▶ _Stated goal_
Copy exactly the lines from the one containing "The Blender Python script for this scene continues." to the one containing "of the shore')", both lines included, and nothing else.

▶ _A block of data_
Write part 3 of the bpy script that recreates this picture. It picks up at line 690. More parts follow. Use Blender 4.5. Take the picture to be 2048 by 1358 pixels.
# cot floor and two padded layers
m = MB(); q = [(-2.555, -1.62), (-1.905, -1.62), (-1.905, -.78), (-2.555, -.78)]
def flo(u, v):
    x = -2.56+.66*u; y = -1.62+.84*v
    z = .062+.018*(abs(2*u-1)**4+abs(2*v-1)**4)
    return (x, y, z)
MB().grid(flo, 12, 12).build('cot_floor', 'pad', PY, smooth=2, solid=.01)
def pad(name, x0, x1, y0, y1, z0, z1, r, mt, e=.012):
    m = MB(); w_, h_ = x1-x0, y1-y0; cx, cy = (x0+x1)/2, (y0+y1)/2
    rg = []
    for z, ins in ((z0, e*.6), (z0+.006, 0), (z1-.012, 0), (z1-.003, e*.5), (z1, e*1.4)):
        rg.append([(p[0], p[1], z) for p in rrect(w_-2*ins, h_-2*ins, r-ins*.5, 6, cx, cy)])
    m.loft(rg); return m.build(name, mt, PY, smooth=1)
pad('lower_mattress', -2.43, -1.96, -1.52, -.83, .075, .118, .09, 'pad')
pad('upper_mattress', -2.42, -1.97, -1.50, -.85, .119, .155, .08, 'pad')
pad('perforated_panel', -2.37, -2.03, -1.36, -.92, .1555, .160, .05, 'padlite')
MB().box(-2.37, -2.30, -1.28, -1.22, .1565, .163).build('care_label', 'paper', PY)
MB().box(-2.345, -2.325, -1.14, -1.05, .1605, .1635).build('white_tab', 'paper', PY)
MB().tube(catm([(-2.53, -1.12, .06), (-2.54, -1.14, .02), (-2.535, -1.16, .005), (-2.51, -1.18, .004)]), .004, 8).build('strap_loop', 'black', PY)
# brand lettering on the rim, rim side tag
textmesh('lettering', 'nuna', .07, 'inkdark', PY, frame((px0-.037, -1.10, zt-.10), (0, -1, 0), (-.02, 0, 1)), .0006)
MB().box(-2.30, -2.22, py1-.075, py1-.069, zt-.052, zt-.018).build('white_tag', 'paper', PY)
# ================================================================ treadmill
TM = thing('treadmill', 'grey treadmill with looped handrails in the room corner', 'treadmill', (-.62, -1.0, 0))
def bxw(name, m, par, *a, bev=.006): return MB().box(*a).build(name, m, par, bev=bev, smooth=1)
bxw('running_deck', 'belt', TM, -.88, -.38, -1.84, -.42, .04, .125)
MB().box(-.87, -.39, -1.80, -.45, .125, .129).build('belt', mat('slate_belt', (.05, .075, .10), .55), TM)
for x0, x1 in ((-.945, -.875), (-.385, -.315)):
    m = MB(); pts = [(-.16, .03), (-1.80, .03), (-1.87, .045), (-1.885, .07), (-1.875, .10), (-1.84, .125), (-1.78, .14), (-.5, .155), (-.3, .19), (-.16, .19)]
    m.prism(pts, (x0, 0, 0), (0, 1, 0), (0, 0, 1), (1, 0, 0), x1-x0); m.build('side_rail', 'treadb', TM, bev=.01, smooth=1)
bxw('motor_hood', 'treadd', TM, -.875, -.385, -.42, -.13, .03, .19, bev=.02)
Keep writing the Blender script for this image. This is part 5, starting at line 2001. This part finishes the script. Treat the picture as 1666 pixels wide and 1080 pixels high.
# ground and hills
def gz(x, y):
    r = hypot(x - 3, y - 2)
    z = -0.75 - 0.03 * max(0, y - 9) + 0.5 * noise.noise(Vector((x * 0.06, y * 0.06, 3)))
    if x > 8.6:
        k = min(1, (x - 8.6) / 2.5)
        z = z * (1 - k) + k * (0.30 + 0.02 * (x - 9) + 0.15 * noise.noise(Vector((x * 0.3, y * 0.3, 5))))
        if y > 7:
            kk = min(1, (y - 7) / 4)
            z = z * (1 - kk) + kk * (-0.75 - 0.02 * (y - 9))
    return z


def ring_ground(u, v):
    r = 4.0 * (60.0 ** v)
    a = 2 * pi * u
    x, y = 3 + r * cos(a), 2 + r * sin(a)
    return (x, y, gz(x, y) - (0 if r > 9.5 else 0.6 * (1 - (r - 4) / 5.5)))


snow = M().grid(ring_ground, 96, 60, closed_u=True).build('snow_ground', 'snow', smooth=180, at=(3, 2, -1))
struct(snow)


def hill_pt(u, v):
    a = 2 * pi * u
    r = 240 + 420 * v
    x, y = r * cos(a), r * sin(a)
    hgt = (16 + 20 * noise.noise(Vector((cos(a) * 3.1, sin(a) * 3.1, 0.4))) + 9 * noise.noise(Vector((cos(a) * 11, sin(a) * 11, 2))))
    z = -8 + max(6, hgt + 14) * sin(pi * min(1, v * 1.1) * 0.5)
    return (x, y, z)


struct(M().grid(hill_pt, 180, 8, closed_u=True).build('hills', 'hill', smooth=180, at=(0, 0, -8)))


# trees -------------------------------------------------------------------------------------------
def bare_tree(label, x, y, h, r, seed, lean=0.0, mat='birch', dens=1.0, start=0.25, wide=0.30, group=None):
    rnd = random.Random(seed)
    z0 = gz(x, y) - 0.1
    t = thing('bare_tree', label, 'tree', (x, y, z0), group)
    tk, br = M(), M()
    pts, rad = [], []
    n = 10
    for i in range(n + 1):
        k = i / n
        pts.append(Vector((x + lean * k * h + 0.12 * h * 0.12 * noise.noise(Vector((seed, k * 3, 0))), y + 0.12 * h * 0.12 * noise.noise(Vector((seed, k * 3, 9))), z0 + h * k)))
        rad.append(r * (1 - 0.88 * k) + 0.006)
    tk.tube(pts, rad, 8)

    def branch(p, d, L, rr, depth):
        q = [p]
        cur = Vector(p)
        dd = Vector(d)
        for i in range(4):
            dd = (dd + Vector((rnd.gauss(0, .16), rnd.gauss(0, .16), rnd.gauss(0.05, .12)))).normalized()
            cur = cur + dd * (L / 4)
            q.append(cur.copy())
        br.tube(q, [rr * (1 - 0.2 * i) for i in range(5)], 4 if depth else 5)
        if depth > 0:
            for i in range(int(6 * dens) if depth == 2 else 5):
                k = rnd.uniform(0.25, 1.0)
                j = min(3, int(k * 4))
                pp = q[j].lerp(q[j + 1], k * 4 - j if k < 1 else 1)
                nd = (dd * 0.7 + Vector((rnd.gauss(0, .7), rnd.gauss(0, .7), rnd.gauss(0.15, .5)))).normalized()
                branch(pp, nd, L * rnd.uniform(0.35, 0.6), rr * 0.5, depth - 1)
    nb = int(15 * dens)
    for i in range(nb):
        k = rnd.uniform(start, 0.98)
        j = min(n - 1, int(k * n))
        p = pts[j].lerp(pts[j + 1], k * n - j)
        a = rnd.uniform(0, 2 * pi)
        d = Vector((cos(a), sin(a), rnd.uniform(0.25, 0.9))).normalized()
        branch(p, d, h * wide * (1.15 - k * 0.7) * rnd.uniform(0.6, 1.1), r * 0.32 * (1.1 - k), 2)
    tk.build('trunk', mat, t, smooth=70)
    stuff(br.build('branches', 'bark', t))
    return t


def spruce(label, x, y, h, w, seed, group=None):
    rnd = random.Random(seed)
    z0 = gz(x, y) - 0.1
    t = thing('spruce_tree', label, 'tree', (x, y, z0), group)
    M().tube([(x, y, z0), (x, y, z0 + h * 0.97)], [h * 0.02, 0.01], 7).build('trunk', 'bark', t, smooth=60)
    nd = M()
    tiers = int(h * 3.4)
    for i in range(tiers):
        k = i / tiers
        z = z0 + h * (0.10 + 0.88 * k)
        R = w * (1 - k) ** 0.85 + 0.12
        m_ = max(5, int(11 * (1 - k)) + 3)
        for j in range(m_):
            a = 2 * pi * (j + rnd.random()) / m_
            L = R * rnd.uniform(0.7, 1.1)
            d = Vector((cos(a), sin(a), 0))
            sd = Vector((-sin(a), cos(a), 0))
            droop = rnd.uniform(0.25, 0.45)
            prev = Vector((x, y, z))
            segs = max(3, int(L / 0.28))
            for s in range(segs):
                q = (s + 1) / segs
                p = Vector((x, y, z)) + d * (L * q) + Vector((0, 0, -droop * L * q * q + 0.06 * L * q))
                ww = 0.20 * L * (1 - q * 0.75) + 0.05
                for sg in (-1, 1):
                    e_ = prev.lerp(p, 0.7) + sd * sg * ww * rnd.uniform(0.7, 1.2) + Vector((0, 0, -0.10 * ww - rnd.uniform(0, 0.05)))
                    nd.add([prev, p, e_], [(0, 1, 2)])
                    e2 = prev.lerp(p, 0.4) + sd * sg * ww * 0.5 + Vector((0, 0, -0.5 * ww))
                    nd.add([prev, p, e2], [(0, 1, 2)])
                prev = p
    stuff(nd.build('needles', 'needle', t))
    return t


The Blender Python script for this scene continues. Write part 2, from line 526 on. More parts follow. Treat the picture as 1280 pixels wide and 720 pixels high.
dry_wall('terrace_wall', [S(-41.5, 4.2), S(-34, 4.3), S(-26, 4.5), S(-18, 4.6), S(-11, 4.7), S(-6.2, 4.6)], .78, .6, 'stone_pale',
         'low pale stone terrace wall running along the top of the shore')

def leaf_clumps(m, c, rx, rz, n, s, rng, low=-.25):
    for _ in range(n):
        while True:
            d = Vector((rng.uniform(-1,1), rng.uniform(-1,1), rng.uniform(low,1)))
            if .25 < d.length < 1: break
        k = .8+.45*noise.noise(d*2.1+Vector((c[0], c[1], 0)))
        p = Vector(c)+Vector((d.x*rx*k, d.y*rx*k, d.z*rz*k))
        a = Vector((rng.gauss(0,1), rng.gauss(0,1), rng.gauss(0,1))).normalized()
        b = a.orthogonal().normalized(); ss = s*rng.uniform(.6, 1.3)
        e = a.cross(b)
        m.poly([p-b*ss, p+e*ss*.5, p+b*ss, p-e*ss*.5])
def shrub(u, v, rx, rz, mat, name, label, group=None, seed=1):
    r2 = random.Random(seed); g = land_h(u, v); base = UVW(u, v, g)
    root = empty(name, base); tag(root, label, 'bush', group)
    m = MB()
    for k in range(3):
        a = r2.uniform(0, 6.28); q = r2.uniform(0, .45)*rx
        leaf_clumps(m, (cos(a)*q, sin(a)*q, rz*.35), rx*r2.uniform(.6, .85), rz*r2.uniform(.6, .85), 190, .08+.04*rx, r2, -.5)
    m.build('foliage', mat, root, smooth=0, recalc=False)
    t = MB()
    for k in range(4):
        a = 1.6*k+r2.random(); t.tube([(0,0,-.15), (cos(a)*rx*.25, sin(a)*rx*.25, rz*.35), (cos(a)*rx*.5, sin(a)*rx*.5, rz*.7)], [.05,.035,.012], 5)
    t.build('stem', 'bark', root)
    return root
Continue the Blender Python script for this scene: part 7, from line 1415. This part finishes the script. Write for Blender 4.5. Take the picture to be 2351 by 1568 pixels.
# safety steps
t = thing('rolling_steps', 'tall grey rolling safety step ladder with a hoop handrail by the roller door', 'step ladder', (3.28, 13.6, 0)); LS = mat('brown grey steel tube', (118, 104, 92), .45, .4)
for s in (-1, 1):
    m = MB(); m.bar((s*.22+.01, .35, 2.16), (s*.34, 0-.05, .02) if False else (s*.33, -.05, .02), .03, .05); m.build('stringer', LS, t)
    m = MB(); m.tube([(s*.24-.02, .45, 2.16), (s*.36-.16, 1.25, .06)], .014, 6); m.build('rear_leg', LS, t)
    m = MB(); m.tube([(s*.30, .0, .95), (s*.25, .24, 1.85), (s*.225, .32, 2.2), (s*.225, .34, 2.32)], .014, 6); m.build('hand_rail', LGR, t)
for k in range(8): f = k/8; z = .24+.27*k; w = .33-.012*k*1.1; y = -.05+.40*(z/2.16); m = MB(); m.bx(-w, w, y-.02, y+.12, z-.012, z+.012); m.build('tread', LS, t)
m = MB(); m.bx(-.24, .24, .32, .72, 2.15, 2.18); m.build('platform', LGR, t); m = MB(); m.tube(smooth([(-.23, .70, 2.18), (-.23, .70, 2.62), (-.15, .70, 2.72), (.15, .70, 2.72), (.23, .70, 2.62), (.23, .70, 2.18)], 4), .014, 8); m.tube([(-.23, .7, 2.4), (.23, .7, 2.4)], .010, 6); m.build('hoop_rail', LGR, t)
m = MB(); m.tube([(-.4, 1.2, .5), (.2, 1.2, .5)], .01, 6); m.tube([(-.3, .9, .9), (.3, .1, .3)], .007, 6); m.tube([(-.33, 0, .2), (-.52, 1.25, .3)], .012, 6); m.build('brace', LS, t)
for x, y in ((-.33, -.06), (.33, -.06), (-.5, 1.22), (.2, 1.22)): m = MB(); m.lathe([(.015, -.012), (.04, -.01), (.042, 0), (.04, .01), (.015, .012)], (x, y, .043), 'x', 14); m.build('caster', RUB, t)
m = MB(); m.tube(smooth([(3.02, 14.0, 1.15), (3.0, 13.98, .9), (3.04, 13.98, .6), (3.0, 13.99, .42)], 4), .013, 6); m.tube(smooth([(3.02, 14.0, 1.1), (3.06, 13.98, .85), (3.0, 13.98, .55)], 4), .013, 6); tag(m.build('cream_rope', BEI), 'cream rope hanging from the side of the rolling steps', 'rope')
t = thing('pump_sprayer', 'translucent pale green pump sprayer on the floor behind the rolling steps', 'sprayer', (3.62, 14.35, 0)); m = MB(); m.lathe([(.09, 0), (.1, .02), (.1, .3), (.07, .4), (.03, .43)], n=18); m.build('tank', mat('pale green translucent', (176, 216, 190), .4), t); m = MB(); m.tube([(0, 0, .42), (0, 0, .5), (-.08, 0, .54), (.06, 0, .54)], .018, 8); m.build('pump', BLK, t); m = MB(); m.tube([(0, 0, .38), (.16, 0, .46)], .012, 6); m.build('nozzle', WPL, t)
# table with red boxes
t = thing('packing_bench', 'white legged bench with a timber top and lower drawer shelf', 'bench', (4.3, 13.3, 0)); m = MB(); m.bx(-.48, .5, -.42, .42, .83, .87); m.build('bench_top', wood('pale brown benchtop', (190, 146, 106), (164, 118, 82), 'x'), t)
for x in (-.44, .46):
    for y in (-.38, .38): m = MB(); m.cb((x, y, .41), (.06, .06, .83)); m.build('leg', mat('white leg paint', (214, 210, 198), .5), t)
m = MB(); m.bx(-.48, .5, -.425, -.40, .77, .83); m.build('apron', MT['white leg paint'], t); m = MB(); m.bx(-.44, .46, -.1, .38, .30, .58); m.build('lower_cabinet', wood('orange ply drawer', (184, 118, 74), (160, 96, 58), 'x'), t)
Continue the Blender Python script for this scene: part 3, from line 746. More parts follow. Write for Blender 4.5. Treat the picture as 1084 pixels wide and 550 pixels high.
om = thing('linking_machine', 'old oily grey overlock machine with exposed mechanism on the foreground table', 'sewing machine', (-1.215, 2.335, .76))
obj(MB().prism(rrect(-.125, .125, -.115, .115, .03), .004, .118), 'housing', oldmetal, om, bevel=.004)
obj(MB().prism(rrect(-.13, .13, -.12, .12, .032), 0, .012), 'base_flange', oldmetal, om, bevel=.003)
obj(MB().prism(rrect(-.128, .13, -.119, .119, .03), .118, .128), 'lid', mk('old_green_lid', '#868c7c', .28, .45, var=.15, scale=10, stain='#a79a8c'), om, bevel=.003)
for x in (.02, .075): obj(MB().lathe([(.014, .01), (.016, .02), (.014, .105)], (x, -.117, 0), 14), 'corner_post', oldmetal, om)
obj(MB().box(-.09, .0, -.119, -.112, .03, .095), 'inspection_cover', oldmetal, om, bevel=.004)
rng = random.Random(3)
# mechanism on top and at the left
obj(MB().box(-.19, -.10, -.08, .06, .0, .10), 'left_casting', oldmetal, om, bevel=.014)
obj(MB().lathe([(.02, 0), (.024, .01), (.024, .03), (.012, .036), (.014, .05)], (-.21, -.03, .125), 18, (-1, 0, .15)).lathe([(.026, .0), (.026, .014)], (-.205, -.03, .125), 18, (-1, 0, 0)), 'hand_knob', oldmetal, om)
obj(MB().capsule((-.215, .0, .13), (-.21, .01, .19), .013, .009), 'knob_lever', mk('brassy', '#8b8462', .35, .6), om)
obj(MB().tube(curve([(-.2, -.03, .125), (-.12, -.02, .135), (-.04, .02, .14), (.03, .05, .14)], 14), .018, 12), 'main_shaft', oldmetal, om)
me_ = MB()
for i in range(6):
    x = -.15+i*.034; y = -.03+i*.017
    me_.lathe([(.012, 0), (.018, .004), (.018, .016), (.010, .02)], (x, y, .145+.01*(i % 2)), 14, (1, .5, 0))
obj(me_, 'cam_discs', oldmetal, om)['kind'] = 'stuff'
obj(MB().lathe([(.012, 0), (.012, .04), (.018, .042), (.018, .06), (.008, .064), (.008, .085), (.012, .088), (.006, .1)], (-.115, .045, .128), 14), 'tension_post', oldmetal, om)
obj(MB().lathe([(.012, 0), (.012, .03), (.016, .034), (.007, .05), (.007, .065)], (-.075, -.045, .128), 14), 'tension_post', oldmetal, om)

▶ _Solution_
The Blender Python script for this scene continues. Write part 2, from line 526 on. More parts follow. Treat the picture as 1280 pixels wide and 720 pixels high.
dry_wall('terrace_wall', [S(-41.5, 4.2), S(-34, 4.3), S(-26, 4.5), S(-18, 4.6), S(-11, 4.7), S(-6.2, 4.6)], .78, .6, 'stone_pale',
         'low pale stone terrace wall running along the top of the shore')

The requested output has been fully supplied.